Each line that follows is to be retyped exactly.
— Start of Raw data —
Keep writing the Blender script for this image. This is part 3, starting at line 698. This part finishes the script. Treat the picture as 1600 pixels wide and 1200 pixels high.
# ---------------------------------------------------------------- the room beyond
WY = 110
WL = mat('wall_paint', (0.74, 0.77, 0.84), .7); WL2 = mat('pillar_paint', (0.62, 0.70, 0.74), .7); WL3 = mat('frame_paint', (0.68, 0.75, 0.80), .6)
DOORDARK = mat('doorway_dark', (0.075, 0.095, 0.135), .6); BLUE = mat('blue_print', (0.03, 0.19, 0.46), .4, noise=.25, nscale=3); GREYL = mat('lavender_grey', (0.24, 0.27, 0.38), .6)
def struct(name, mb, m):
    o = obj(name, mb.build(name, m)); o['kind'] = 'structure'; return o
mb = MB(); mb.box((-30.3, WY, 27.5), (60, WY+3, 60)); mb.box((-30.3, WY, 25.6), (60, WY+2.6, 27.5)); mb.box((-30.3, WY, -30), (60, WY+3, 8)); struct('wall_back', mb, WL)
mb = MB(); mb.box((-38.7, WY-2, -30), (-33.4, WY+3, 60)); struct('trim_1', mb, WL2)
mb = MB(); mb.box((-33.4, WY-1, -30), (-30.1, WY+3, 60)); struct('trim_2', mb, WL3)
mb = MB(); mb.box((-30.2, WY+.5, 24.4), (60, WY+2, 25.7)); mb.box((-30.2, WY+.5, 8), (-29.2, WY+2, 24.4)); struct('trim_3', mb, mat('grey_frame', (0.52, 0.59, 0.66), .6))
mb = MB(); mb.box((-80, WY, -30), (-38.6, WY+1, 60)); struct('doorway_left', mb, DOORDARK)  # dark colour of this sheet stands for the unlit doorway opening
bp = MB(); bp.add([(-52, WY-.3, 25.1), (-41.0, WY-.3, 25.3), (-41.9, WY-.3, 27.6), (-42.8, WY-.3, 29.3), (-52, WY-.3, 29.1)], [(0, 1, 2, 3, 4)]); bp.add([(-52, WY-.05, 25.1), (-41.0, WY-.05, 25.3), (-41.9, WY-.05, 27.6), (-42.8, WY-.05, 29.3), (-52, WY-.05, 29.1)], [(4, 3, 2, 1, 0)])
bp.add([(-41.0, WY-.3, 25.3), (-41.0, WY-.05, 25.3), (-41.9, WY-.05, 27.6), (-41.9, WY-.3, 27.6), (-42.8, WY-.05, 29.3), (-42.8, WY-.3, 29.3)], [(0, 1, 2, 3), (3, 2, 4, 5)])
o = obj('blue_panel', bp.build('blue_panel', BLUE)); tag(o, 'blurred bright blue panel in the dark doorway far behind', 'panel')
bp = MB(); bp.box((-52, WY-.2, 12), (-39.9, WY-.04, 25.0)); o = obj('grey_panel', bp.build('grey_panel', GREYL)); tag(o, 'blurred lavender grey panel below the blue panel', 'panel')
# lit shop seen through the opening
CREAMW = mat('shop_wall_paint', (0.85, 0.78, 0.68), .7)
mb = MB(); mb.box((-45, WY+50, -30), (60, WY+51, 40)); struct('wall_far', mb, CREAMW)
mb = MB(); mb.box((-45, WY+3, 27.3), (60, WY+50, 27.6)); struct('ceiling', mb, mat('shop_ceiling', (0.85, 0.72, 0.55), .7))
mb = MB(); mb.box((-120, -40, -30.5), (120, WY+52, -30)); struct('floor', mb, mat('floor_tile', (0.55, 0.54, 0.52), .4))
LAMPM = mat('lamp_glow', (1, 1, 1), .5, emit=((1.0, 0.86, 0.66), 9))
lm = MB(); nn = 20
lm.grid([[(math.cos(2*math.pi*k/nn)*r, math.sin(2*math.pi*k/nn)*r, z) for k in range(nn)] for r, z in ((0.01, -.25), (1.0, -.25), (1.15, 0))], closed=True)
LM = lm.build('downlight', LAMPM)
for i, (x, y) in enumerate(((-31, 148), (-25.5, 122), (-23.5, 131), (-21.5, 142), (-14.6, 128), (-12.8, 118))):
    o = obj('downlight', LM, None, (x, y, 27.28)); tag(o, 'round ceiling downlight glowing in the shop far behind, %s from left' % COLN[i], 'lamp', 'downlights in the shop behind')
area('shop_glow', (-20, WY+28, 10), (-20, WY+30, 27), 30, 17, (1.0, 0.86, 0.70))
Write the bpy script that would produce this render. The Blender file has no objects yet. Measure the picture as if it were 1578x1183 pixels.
— End of Raw data —
- _The output_:
Keep writing the Blender script for this image. This is part 3, starting at line 698. This part finishes the script. Treat the picture as 1600 pixels wide and 1200 pixels high.
# ---------------------------------------------------------------- the room beyond
WY = 110
WL = mat('wall_paint', (0.74, 0.77, 0.84), .7); WL2 = mat('pillar_paint', (0.62, 0.70, 0.74), .7); WL3 = mat('frame_paint', (0.68, 0.75, 0.80), .6)
DOORDARK = mat('doorway_dark', (0.075, 0.095, 0.135), .6); BLUE = mat('blue_print', (0.03, 0.19, 0.46), .4, noise=.25, nscale=3); GREYL = mat('lavender_grey', (0.24, 0.27, 0.38), .6)
def struct(name, mb, m):
    o = obj(name, mb.build(name, m)); o['kind'] = 'structure'; return o
mb = MB(); mb.box((-30.3, WY, 27.5), (60, WY+3, 60)); mb.box((-30.3, WY, 25.6), (60, WY+2.6, 27.5)); mb.box((-30.3, WY, -30), (60, WY+3, 8)); struct('wall_back', mb, WL)
mb = MB(); mb.box((-38.7, WY-2, -30), (-33.4, WY+3, 60)); struct('trim_1', mb, WL2)
mb = MB(); mb.box((-33.4, WY-1, -30), (-30.1, WY+3, 60)); struct('trim_2', mb, WL3)
mb = MB(); mb.box((-30.2, WY+.5, 24.4), (60, WY+2, 25.7)); mb.box((-30.2, WY+.5, 8), (-29.2, WY+2, 24.4)); struct('trim_3', mb, mat('grey_frame', (0.52, 0.59, 0.66), .6))
mb = MB(); mb.box((-80, WY, -30), (-38.6, WY+1, 60)); struct('doorway_left', mb, DOORDARK)  # dark colour of this sheet stands for the unlit doorway opening
bp = MB(); bp.add([(-52, WY-.3, 25.1), (-41.0, WY-.3, 25.3), (-41.9, WY-.3, 27.6), (-42.8, WY-.3, 29.3), (-52, WY-.3, 29.1)], [(0, 1, 2, 3, 4)]); bp.add([(-52, WY-.05, 25.1), (-41.0, WY-.05, 25.3), (-41.9, WY-.05, 27.6), (-42.8, WY-.05, 29.3), (-52, WY-.05, 29.1)], [(4, 3, 2, 1, 0)])
bp.add([(-41.0, WY-.3, 25.3), (-41.0, WY-.05, 25.3), (-41.9, WY-.05, 27.6), (-41.9, WY-.3, 27.6), (-42.8, WY-.05, 29.3), (-42.8, WY-.3, 29.3)], [(0, 1, 2, 3), (3, 2, 4, 5)])
o = obj('blue_panel', bp.build('blue_panel', BLUE)); tag(o, 'blurred bright blue panel in the dark doorway far behind', 'panel')
bp = MB(); bp.box((-52, WY-.2, 12), (-39.9, WY-.04, 25.0)); o = obj('grey_panel', bp.build('grey_panel', GREYL)); tag(o, 'blurred lavender grey panel below the blue panel', 'panel')
# lit shop seen through the opening
CREAMW = mat('shop_wall_paint', (0.85, 0.78, 0.68), .7)
mb = MB(); mb.box((-45, WY+50, -30), (60, WY+51, 40)); struct('wall_far', mb, CREAMW)
mb = MB(); mb.box((-45, WY+3, 27.3), (60, WY+50, 27.6)); struct('ceiling', mb, mat('shop_ceiling', (0.85, 0.72, 0.55), .7))
mb = MB(); mb.box((-120, -40, -30.5), (120, WY+52, -30)); struct('floor', mb, mat('floor_tile', (0.55, 0.54, 0.52), .4))
LAMPM = mat('lamp_glow', (1, 1, 1), .5, emit=((1.0, 0.86, 0.66), 9))
lm = MB(); nn = 20
lm.grid([[(math.cos(2*math.pi*k/nn)*r, math.sin(2*math.pi*k/nn)*r, z) for k in range(nn)] for r, z in ((0.01, -.25), (1.0, -.25), (1.15, 0))], closed=True)
LM = lm.build('downlight', LAMPM)
for i, (x, y) in enumerate(((-31, 148), (-25.5, 122), (-23.5, 131), (-21.5, 142), (-14.6, 128), (-12.8, 118))):
    o = obj('downlight', LM, None, (x, y, 27.28)); tag(o, 'round ceiling downlight glowing in the shop far behind, %s from left' % COLN[i], 'lamp', 'downlights in the shop behind')
area('shop_glow', (-20, WY+28, 10), (-20, WY+30, 27), 30, 17, (1.0, 0.86, 0.70))
Write the bpy script that would produce this render. The Blender file has no objects yet. Measure the picture as if it were 1578x1183 pixels.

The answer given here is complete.